I told a friend of mine that Tiger Woods would make his return to the golf course at the Masters, long before the world’s best golfer made the announcement.
If you’ve watched a tournament from Augusta National, it’s obvious why Woods chose this venue to make his much anticipated return.
The people running the Masters don’t tolerate anything that puts their tournament in a bad light.
Just ask Gary McCord, the CBS golf analyst who in 1994 tried to explain how fast the Augusta National greens were.
McCord said the club “doesn’t cut the greens, it uses bikini wax.” He said the lumpy terrain looks “like body bags.”
That was his last Masters.
For Woods, Augusta National is a safe haven, a place where everything around him will be as controlled as a visit from President Obama.
Once he parks his car, he’ll go to the clubhouse. But not just any clubhouse.
Upstairs, above the one where golfers will dress, Woods will share a clubhouse with past Masters’ champions.
Private dressing quarters is just the beginning of Woods’ isolation. A club member emcees the player interviews at Augusta National.
When Woods faces the media, he’ll have Augusta’s version of White House Press Secretary Robert Gibbs beside him manipulating the proceedings.
To say the treatment the emcee gives someone like Woods is preferential is an obvious understatement.
During the four-day event, no one in the gallery will be allowed to say anything remotely critical of Woods. Should someone step over that line, they’ll be escorted out the gate and never allowed back in.
Augusta National provides Woods the perfect setting to continue hiding from reality, a glorious example of a man that hasn’t mustered the courage to face the tough questions or his harshest critics.
But what happens after the tournament is over and Woods is no longer shielded by the cocoon of Augusta?

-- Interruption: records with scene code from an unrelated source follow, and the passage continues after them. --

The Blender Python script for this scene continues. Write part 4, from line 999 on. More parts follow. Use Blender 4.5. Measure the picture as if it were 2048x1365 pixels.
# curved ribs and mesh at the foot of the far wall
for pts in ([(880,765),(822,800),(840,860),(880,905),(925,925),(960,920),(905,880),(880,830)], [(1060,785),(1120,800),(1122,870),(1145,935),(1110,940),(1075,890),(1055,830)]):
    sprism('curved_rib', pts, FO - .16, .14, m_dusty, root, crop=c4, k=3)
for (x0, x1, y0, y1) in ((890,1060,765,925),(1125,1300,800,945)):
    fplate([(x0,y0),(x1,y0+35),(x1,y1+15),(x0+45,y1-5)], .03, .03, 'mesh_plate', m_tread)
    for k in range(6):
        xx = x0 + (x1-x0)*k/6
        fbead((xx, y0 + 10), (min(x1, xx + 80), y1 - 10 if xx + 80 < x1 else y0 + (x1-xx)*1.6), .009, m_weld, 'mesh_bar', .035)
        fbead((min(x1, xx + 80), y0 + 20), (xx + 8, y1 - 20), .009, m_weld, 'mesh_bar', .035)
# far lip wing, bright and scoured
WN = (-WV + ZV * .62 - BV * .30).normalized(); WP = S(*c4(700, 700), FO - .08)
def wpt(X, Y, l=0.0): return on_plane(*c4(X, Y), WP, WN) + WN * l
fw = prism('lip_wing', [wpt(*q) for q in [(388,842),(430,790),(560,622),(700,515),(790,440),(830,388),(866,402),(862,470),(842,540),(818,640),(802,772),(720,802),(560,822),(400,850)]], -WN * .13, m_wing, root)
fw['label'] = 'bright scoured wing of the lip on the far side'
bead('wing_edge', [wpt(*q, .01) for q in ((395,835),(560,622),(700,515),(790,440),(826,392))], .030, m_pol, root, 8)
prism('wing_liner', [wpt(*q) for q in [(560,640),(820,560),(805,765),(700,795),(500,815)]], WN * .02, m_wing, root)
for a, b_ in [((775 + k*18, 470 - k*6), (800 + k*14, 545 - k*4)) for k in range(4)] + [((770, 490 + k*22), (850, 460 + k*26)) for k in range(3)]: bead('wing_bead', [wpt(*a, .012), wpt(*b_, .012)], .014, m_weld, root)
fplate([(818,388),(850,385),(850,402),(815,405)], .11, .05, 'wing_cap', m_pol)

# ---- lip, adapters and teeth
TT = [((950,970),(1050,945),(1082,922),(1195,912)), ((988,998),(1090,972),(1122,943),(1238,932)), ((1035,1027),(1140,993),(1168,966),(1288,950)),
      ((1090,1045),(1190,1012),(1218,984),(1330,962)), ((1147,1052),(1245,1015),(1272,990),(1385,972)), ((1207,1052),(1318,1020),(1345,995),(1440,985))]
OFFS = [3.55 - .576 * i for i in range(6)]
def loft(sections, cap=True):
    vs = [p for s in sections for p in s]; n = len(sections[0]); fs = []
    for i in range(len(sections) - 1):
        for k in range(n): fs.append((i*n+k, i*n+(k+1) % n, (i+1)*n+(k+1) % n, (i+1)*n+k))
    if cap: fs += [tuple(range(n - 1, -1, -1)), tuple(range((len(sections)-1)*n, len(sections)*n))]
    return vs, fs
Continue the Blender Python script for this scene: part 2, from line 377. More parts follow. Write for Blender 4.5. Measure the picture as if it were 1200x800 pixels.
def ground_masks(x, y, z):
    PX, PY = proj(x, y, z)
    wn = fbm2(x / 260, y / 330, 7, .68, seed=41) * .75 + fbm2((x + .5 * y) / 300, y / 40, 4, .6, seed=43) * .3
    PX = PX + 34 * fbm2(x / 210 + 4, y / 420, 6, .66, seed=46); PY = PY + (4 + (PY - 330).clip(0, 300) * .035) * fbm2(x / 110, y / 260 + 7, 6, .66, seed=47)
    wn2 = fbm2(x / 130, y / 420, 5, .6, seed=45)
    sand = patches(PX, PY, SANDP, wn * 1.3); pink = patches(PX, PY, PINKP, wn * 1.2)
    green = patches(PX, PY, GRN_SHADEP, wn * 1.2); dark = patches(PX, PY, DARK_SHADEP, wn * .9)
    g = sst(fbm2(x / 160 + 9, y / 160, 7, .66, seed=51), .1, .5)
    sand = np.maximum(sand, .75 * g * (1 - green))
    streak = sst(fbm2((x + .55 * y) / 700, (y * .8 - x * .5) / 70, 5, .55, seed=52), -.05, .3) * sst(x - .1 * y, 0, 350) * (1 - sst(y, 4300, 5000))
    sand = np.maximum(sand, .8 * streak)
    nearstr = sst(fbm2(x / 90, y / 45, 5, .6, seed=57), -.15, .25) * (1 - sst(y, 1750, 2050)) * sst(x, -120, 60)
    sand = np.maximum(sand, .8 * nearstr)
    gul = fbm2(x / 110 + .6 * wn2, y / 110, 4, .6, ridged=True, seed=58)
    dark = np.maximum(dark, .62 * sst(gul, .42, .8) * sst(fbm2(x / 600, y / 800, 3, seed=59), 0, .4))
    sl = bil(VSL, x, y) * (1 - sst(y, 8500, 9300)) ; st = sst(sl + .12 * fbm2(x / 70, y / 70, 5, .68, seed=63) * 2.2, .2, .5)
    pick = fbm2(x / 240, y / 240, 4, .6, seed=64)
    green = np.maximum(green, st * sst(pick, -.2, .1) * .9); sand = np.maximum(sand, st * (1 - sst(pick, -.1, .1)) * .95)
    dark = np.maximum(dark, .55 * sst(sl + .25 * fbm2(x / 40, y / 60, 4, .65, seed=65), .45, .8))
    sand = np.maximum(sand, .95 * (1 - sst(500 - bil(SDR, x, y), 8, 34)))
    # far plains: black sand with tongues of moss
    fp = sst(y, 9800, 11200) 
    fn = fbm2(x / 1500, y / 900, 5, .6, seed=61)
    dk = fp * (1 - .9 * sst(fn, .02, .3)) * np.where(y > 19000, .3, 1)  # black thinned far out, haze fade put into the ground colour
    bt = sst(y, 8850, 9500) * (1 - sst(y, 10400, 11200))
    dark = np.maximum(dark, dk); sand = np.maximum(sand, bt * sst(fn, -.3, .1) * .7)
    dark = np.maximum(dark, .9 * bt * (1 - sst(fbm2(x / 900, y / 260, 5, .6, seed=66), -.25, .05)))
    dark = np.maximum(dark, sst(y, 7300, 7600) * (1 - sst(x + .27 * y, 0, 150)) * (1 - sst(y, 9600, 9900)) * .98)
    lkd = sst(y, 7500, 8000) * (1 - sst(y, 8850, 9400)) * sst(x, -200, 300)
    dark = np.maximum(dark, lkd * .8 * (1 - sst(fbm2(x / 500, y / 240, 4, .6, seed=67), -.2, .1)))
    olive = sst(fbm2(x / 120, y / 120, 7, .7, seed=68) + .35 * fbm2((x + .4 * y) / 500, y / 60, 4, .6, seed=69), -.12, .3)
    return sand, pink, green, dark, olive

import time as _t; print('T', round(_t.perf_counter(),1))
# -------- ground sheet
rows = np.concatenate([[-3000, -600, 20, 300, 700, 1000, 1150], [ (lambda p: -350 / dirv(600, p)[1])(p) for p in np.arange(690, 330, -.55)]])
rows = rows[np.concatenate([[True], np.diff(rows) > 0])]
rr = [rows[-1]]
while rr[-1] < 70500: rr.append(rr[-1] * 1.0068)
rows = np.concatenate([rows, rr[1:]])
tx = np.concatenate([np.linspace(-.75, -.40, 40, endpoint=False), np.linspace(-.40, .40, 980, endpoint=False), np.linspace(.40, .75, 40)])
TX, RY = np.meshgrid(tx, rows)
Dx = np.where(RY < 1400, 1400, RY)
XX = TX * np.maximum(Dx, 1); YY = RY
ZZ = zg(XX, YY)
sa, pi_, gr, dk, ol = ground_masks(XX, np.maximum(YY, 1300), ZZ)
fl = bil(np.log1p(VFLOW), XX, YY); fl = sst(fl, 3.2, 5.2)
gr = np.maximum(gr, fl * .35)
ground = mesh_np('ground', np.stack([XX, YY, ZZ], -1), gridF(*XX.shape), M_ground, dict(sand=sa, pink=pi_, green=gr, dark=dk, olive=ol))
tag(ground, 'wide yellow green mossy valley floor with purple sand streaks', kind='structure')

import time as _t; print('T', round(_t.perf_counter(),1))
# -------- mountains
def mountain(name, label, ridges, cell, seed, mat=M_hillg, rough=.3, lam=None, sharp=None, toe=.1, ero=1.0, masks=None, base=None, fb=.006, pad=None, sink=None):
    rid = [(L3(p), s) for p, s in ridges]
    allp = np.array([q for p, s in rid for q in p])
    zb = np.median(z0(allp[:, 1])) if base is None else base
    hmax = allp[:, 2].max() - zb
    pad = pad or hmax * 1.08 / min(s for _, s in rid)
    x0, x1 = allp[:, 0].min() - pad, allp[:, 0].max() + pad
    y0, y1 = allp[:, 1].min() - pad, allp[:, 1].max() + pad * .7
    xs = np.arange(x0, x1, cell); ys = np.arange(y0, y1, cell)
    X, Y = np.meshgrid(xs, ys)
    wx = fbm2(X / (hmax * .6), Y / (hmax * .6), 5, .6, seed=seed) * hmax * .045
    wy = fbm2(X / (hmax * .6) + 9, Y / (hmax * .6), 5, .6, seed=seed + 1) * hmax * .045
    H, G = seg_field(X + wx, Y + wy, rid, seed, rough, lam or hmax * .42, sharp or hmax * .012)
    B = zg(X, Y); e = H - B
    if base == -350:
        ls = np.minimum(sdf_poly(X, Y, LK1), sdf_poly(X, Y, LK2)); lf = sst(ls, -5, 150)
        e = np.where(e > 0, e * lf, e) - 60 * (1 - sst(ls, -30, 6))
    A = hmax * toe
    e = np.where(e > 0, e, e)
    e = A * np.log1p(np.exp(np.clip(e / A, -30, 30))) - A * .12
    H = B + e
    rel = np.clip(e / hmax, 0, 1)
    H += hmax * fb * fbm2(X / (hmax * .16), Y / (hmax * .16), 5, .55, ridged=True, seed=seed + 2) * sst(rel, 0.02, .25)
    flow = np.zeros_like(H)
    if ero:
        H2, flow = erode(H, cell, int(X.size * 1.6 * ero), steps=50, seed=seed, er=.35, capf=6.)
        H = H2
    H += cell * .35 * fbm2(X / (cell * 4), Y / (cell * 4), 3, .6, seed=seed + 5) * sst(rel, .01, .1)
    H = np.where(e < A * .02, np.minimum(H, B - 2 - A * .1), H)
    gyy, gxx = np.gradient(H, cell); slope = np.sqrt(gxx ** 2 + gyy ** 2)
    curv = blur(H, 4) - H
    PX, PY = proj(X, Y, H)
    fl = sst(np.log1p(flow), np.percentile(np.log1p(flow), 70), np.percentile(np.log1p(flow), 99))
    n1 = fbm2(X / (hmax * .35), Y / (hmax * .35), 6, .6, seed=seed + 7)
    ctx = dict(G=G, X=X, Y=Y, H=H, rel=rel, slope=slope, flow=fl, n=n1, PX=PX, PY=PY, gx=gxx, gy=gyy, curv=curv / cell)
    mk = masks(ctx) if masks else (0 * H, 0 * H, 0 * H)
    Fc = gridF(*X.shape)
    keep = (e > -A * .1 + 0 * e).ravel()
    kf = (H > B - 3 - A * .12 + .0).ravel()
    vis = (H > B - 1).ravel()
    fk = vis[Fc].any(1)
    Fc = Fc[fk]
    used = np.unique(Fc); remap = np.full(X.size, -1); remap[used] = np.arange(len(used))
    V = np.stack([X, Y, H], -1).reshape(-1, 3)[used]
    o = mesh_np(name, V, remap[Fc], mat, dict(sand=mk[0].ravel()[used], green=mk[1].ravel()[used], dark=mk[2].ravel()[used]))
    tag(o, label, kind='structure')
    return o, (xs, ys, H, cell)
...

Once he drives away from Augusta on Sunday afternoon, the real world beckons, the one where public figures have to answer tough questions about their transgressions, regardless of how entitled they believe themselves to be.
Some are of the opinion Woods doesn’t have to answer the legitimate questions that have arisen since the accident on November 25 opened the door to public scrutiny.
Oh yes he does.
Instead of the contrived, robotic public “apology” he gave in February or the limited number of softball questions he’s fielded in the few interviews he’s given since then, Woods will eventually have to man up and face the music.
And unless the professional sports media stops tippy-toeing around and start doing their jobs, Woods will continue to believe he’s above it all.
The media has never given prominent sports figures a pass before. Ask Michael Vick, Plaxico Burress and Kobe Bryant if they got the same treatment Woods is getting now.
If Woods wants a full pardon he has to stop ducking the tough questions and come clean – completely clean.
He won’t come clean this week because he doesn’t have to, but he doesn’t reside at Augusta, and he’ll eventually have to emerge from that cocoon he’s so comfortably wrapped in.